Lonhro filly off to Gai

Horse Details

Name:
Lonhrolite
Gender:
Filly
Sire:
Lonhro
Dam:
Spectrolite
Trainer:
Gai Waterhouse
Foal Date:
27/10/2012

GAI TO DEVELOP FILLY BY LONHRO

Bruce Slade from Round Table Racing has identified a major opportunity for prospective owners with 77 stakes races held in Australia every season worth $20m in prize-money for three-year-olds at 1600m and beyond.

The European breeding season places thoroughbreds bred in that hemisphere at a disadvantage due to the age difference. Slade, deliberately targeted thoroughbreds he believed would develop in their classic season to give owners an opportunity to focus in on this rich prizemoney.

This filly is one of those yearlings Slade selected earlier this year from the Magic Millions sales ring by champion sire, Lonhro out of the stakes winning, Spectrolite.

The brown fillies sire, Lonhro was possessed with a wonderful turn-of-foot and was a group winner at two, three, four and five. Known fondly as the 'Black Flash' Lonhro, won the Group 1 VRC Australian Cup, L.K.S. Mackinnon Stakes, AJC Queen Elizabeth Stakes, George Main Stakes, Chipping Norton Stakes, STC George Ryder Stakes, MRC C.F. Orr Stakes and for good measure two renewals of the Caulfield Stakes.
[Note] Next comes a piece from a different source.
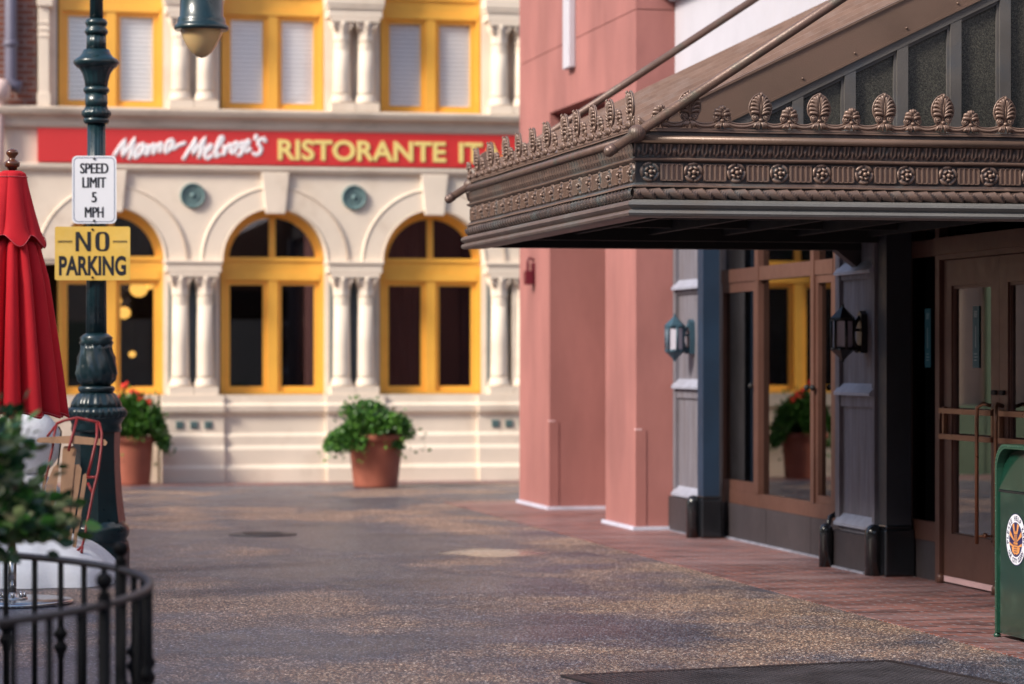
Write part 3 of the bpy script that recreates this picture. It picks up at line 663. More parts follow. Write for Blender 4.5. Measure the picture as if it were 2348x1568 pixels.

Lonhro was crowned Australia's Horse of the Year after his deeds on the track in the 2003-04 season, and that achievement was followed up with the World Champion Middle Distance Horse of 2004 with a rating of 123 by the International Horse Racing Federation.

As a sire, Lonhro has 43 stakes winners on his statistics record and among them is Pierro (ex Miss Right Note) a colt trained by Gai.

NOT ENOUGH? The dam of this filly, Spectrolite revealed ability as a two-year-old winning the Listed VRC Ottawa Stakes on debut by half-a-length. Spectrolite is out of the Rory's Jester mare, Canicula a winner of three races and descends from a family that has produced the quality galloper Diamond Benny (by Hit It Benny), a winner of 15-races that included the Group 3 STC Frederick Clissold Handicap.

The fillies career and syndicate will be managed by Bruce Slade.

Trainer Details

Another racing season and another landmark in the stellar training career of Gai Waterhouse.

In her 21st year at the helm of Australia’s greatest ever racing stable, Tulloch Lodge, Waterhouse trained her first Melbourne Cup winner, Fiorente, a galloper whose credentials establish him as one of the best of the thousands of horses she has handled.

During the 2013-2014 season Fiorente contributed four of the 167-1/2 wins around Australia by Waterhouse-trained horses. He also contributed around $4.5m of the $18.8 million won by her runners during the year. That figure put her in second place, behind only Chris Waller, on the national prizemoney table.

It also continued the cavalcade of success that makes her one of the world’s most successful racehorse trainers.

From the time she was granted a trainers’ licence in January, 1992, Waterhouse has been setting the standard for success. Her first winner was Gifted Poet at Hawkesbury in March, 1992, her first Group One win was delivered by Te Akau Nick in the same year and the first of seven Sydney trainers’ premierships came in only her third full season.

Waterhouse has trained an average of more than 100 winners a year from the time began and in the 2002-2003 racing season she led in 156 winners in Sydney, a record that matched that of her father, T. J. Smith.

As well as giving her a breakthrough success in the nation’s greatest race, Fiorente’s Cup win placed Waterhouse alongside Bart Cummings as the only trainer to lead in the winners of both the Melbourne Cup and Golden Slipper in the same year. Overreach’s success in the 2013 Slipper was her fifth in the world’s premier juvenile event, a race in which she is the only trainer to have prepared the first three placegetters, a feat achieved in 2001 with Ha Ha, Excellerator and Red Hanigan. Waterhouse has also won seven Doncaster Handicaps, four of them in succession.

She has twice trained 11 Group One winners in a season, a record for an Australian trainer. Waterhouse added yet another string to her bow in the season past with her first American runner, Pornichet in the Group One Belmont Derby in New York.

As impressive as the Waterhouse record is at the upper level, her ability to get returns for owners across the board is an equally significant tribute, typified on Cup day itself when along with her breakthrough Melbourne Cup success, she won a three-year-old maiden at Kembla Grange.

And all the signs are there that 2014-15 will be another exceptional year for a trainer who is a lot more than merely the face of Australian racing.